Exercise aim: Strip the pictures and reproduce the rest of the listing exactly.

Supplied data:

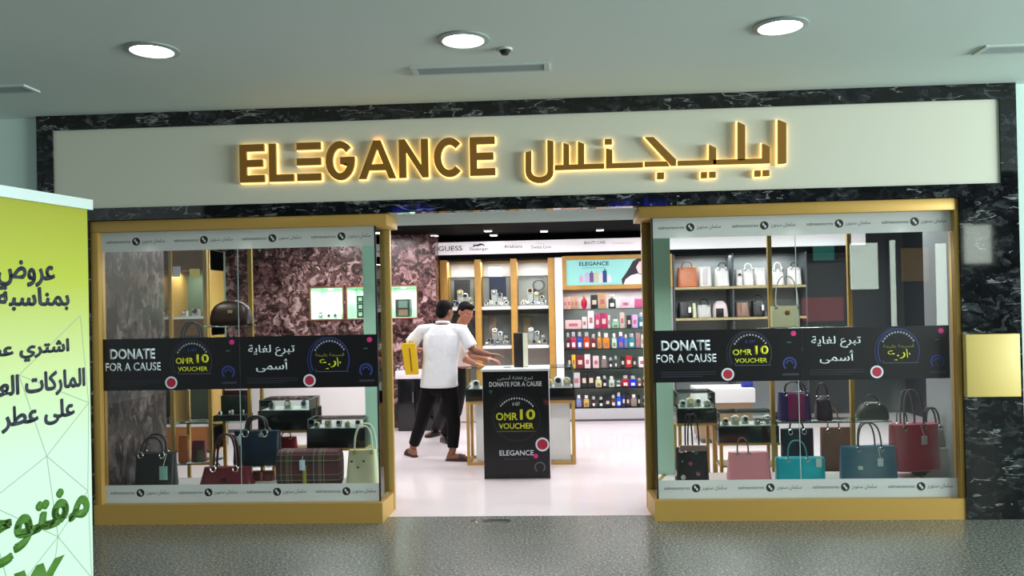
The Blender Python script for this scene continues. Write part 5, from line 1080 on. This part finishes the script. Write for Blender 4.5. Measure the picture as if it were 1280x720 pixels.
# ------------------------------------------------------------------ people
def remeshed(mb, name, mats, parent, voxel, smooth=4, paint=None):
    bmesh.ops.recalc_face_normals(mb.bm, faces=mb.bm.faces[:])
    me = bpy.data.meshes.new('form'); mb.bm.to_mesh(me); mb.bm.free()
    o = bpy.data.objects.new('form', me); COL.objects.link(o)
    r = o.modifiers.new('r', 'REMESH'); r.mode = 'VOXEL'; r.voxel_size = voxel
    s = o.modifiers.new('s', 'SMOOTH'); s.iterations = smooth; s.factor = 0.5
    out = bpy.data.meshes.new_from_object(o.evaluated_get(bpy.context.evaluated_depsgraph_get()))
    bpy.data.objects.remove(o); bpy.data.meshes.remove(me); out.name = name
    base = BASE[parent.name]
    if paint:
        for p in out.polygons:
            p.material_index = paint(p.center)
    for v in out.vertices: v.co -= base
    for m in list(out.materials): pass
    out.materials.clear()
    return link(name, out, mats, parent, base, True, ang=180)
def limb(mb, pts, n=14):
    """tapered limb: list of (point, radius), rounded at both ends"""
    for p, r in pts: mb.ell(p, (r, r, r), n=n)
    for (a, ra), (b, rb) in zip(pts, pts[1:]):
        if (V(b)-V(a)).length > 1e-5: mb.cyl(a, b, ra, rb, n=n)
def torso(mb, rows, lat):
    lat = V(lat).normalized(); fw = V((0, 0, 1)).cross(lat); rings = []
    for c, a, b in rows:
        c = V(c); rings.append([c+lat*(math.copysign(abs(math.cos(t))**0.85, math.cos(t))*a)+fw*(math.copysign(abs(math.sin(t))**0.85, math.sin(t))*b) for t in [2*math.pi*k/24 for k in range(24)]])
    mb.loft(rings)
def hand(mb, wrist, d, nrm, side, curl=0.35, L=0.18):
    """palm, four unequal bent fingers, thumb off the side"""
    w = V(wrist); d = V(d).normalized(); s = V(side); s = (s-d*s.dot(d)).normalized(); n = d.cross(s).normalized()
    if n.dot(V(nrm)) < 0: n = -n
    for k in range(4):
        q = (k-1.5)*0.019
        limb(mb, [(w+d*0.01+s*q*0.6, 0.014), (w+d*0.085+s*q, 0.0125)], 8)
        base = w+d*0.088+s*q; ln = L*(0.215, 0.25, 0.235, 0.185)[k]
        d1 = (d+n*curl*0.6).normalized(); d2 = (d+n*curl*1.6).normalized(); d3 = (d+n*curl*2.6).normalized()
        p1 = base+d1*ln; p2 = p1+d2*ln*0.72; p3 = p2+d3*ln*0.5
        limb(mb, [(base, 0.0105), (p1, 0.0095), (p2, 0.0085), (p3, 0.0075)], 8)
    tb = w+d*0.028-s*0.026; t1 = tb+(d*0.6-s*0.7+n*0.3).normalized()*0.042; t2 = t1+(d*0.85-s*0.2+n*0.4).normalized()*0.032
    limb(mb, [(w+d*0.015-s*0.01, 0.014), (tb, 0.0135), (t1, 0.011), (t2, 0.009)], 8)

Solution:
The Blender Python script for this scene continues. Write part 5, from line 1080 on. This part finishes the script. Write for Blender 4.5. Measure the picture as if it were 1280x720 pixels.
# ------------------------------------------------------------------ people
def remeshed(mb, name, mats, parent, voxel, smooth=4, paint=None):
    bmesh.ops.recalc_face_normals(mb.bm, faces=mb.bm.faces[:])
    me = bpy.data.meshes.new('form'); mb.bm.to_mesh(me); mb.bm.free()
    o = bpy.data.objects.new('form', me); COL.objects.link(o)
    r = o.modifiers.new('r', 'REMESH'); r.mode = 'VOXEL'; r.voxel_size = voxel
    s = o.modifiers.new('s', 'SMOOTH'); s.iterations = smooth; s.factor = 0.5
    out = bpy.data.meshes.new_from_object(o.evaluated_get(bpy.context.evaluated_depsgraph_get()))
    bpy.data.objects.remove(o); bpy.data.meshes.remove(me); out.name = name
    base = BASE[parent.name]
    if paint:
        for p in out.polygons:
            p.material_index = paint(p.center)
    for v in out.vertices: v.co -= base
    for m in list(out.materials): pass
    out.materials.clear()
    return link(name, out, mats, parent, base, True, ang=180)
def limb(mb, pts, n=14):
    """tapered limb: list of (point, radius), rounded at both ends"""
    for p, r in pts: mb.ell(p, (r, r, r), n=n)
    for (a, ra), (b, rb) in zip(pts, pts[1:]):
        if (V(b)-V(a)).length > 1e-5: mb.cyl(a, b, ra, rb, n=n)
def torso(mb, rows, lat):
    lat = V(lat).normalized(); fw = V((0, 0, 1)).cross(lat); rings = []
    for c, a, b in rows:
        c = V(c); rings.append([c+lat*(math.copysign(abs(math.cos(t))**0.85, math.cos(t))*a)+fw*(math.copysign(abs(math.sin(t))**0.85, math.sin(t))*b) for t in [2*math.pi*k/24 for k in range(24)]])
    mb.loft(rings)
def hand(mb, wrist, d, nrm, side, curl=0.35, L=0.18):
    """palm, four unequal bent fingers, thumb off the side"""
    w = V(wrist); d = V(d).normalized(); s = V(side); s = (s-d*s.dot(d)).normalized(); n = d.cross(s).normalized()
    if n.dot(V(nrm)) < 0: n = -n
    for k in range(4):
        q = (k-1.5)*0.019
        limb(mb, [(w+d*0.01+s*q*0.6, 0.014), (w+d*0.085+s*q, 0.0125)], 8)
        base = w+d*0.088+s*q; ln = L*(0.215, 0.25, 0.235, 0.185)[k]
        d1 = (d+n*curl*0.6).normalized(); d2 = (d+n*curl*1.6).normalized(); d3 = (d+n*curl*2.6).normalized()
        p1 = base+d1*ln; p2 = p1+d2*ln*0.72; p3 = p2+d3*ln*0.5
        limb(mb, [(base, 0.0105), (p1, 0.0095), (p2, 0.0085), (p3, 0.0075)], 8)
    tb = w+d*0.028-s*0.026; t1 = tb+(d*0.6-s*0.7+n*0.3).normalized()*0.042; t2 = t1+(d*0.85-s*0.2+n*0.4).normalized()*0.032
    limb(mb, [(w+d*0.015-s*0.01, 0.014), (tb, 0.0135), (t1, 0.011), (t2, 0.009)], 8)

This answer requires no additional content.